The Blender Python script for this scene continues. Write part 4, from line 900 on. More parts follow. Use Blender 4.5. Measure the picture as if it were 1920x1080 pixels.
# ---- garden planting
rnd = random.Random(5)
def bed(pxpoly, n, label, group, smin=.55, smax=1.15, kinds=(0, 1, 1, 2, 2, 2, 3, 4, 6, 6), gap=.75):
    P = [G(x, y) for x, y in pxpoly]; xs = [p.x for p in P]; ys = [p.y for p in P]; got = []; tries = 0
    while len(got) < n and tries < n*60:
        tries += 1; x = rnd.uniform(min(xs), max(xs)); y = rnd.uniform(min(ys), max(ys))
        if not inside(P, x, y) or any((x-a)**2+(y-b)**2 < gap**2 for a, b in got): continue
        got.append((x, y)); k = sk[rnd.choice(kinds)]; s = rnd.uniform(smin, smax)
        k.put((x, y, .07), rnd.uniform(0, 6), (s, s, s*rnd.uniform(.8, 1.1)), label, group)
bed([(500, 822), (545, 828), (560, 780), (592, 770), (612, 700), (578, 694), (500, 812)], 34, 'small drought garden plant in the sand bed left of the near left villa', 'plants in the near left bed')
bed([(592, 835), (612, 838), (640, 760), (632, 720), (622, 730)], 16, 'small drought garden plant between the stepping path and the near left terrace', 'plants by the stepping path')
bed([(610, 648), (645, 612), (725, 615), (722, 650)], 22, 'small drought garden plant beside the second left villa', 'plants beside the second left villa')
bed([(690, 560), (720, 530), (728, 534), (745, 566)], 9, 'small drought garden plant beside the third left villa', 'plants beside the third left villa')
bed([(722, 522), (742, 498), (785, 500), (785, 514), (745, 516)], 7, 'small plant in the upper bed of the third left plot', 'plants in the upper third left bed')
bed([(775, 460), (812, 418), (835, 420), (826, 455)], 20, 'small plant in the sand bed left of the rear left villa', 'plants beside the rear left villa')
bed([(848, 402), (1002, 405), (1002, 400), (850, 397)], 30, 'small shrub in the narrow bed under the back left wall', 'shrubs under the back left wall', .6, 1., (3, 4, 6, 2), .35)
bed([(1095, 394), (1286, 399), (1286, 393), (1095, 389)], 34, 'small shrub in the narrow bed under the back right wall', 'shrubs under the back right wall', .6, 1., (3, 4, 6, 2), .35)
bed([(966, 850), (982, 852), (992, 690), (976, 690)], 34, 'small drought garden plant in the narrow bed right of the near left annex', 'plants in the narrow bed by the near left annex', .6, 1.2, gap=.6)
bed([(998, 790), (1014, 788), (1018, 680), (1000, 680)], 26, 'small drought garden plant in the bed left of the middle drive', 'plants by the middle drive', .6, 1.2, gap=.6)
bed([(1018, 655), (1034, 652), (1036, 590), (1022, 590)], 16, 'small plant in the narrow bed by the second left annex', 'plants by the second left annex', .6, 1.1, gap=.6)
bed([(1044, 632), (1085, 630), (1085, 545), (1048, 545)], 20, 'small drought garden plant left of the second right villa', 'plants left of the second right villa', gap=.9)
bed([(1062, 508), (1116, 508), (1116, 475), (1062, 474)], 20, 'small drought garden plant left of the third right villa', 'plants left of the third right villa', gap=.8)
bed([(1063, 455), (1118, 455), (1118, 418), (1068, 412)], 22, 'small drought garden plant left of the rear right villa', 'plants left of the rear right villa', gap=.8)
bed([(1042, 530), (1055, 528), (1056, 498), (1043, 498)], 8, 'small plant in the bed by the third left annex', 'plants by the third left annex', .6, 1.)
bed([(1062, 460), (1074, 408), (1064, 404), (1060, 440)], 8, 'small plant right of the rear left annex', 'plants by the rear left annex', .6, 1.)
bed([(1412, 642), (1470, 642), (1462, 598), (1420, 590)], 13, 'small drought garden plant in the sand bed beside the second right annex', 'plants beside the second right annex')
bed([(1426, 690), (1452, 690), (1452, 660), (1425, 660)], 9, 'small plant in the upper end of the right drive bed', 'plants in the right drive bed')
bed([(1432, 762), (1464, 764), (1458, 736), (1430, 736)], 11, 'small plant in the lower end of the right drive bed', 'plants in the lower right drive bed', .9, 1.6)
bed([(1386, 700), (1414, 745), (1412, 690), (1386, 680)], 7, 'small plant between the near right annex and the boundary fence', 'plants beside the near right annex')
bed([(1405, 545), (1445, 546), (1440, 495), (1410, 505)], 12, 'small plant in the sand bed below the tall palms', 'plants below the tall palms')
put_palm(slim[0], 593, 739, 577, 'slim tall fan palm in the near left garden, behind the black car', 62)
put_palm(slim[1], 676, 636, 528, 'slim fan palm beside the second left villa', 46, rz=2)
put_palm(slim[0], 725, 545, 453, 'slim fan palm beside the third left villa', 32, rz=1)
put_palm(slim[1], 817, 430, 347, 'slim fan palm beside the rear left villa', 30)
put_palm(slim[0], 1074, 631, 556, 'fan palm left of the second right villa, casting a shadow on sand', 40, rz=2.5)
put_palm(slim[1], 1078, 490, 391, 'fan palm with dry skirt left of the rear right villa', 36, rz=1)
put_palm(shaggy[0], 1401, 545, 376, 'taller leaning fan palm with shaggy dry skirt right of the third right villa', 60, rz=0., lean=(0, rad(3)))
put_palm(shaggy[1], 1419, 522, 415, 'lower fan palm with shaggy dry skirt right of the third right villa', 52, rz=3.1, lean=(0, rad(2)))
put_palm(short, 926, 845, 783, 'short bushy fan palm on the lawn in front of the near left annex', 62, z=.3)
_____
• [EXERCISE GOAL]:
Copy down the whole of the data above, matching it exactly.

• [RIGHT ANSWER]:
The Blender Python script for this scene continues. Write part 4, from line 900 on. More parts follow. Use Blender 4.5. Measure the picture as if it were 1920x1080 pixels.
# ---- garden planting
rnd = random.Random(5)
def bed(pxpoly, n, label, group, smin=.55, smax=1.15, kinds=(0, 1, 1, 2, 2, 2, 3, 4, 6, 6), gap=.75):
    P = [G(x, y) for x, y in pxpoly]; xs = [p.x for p in P]; ys = [p.y for p in P]; got = []; tries = 0
    while len(got) < n and tries < n*60:
        tries += 1; x = rnd.uniform(min(xs), max(xs)); y = rnd.uniform(min(ys), max(ys))
        if not inside(P, x, y) or any((x-a)**2+(y-b)**2 < gap**2 for a, b in got): continue
        got.append((x, y)); k = sk[rnd.choice(kinds)]; s = rnd.uniform(smin, smax)
        k.put((x, y, .07), rnd.uniform(0, 6), (s, s, s*rnd.uniform(.8, 1.1)), label, group)
bed([(500, 822), (545, 828), (560, 780), (592, 770), (612, 700), (578, 694), (500, 812)], 34, 'small drought garden plant in the sand bed left of the near left villa', 'plants in the near left bed')
bed([(592, 835), (612, 838), (640, 760), (632, 720), (622, 730)], 16, 'small drought garden plant between the stepping path and the near left terrace', 'plants by the stepping path')
bed([(610, 648), (645, 612), (725, 615), (722, 650)], 22, 'small drought garden plant beside the second left villa', 'plants beside the second left villa')
bed([(690, 560), (720, 530), (728, 534), (745, 566)], 9, 'small drought garden plant beside the third left villa', 'plants beside the third left villa')
bed([(722, 522), (742, 498), (785, 500), (785, 514), (745, 516)], 7, 'small plant in the upper bed of the third left plot', 'plants in the upper third left bed')
bed([(775, 460), (812, 418), (835, 420), (826, 455)], 20, 'small plant in the sand bed left of the rear left villa', 'plants beside the rear left villa')
bed([(848, 402), (1002, 405), (1002, 400), (850, 397)], 30, 'small shrub in the narrow bed under the back left wall', 'shrubs under the back left wall', .6, 1., (3, 4, 6, 2), .35)
bed([(1095, 394), (1286, 399), (1286, 393), (1095, 389)], 34, 'small shrub in the narrow bed under the back right wall', 'shrubs under the back right wall', .6, 1., (3, 4, 6, 2), .35)
bed([(966, 850), (982, 852), (992, 690), (976, 690)], 34, 'small drought garden plant in the narrow bed right of the near left annex', 'plants in the narrow bed by the near left annex', .6, 1.2, gap=.6)
bed([(998, 790), (1014, 788), (1018, 680), (1000, 680)], 26, 'small drought garden plant in the bed left of the middle drive', 'plants by the middle drive', .6, 1.2, gap=.6)
bed([(1018, 655), (1034, 652), (1036, 590), (1022, 590)], 16, 'small plant in the narrow bed by the second left annex', 'plants by the second left annex', .6, 1.1, gap=.6)
bed([(1044, 632), (1085, 630), (1085, 545), (1048, 545)], 20, 'small drought garden plant left of the second right villa', 'plants left of the second right villa', gap=.9)
bed([(1062, 508), (1116, 508), (1116, 475), (1062, 474)], 20, 'small drought garden plant left of the third right villa', 'plants left of the third right villa', gap=.8)
bed([(1063, 455), (1118, 455), (1118, 418), (1068, 412)], 22, 'small drought garden plant left of the rear right villa', 'plants left of the rear right villa', gap=.8)
bed([(1042, 530), (1055, 528), (1056, 498), (1043, 498)], 8, 'small plant in the bed by the third left annex', 'plants by the third left annex', .6, 1.)
bed([(1062, 460), (1074, 408), (1064, 404), (1060, 440)], 8, 'small plant right of the rear left annex', 'plants by the rear left annex', .6, 1.)
bed([(1412, 642), (1470, 642), (1462, 598), (1420, 590)], 13, 'small drought garden plant in the sand bed beside the second right annex', 'plants beside the second right annex')
bed([(1426, 690), (1452, 690), (1452, 660), (1425, 660)], 9, 'small plant in the upper end of the right drive bed', 'plants in the right drive bed')
bed([(1432, 762), (1464, 764), (1458, 736), (1430, 736)], 11, 'small plant in the lower end of the right drive bed', 'plants in the lower right drive bed', .9, 1.6)
bed([(1386, 700), (1414, 745), (1412, 690), (1386, 680)], 7, 'small plant between the near right annex and the boundary fence', 'plants beside the near right annex')
bed([(1405, 545), (1445, 546), (1440, 495), (1410, 505)], 12, 'small plant in the sand bed below the tall palms', 'plants below the tall palms')
put_palm(slim[0], 593, 739, 577, 'slim tall fan palm in the near left garden, behind the black car', 62)
put_palm(slim[1], 676, 636, 528, 'slim fan palm beside the second left villa', 46, rz=2)
put_palm(slim[0], 725, 545, 453, 'slim fan palm beside the third left villa', 32, rz=1)
put_palm(slim[1], 817, 430, 347, 'slim fan palm beside the rear left villa', 30)
put_palm(slim[0], 1074, 631, 556, 'fan palm left of the second right villa, casting a shadow on sand', 40, rz=2.5)
put_palm(slim[1], 1078, 490, 391, 'fan palm with dry skirt left of the rear right villa', 36, rz=1)
put_palm(shaggy[0], 1401, 545, 376, 'taller leaning fan palm with shaggy dry skirt right of the third right villa', 60, rz=0., lean=(0, rad(3)))
put_palm(shaggy[1], 1419, 522, 415, 'lower fan palm with shaggy dry skirt right of the third right villa', 52, rz=3.1, lean=(0, rad(2)))
put_palm(short, 926, 845, 783, 'short bushy fan palm on the lawn in front of the near left annex', 62, z=.3)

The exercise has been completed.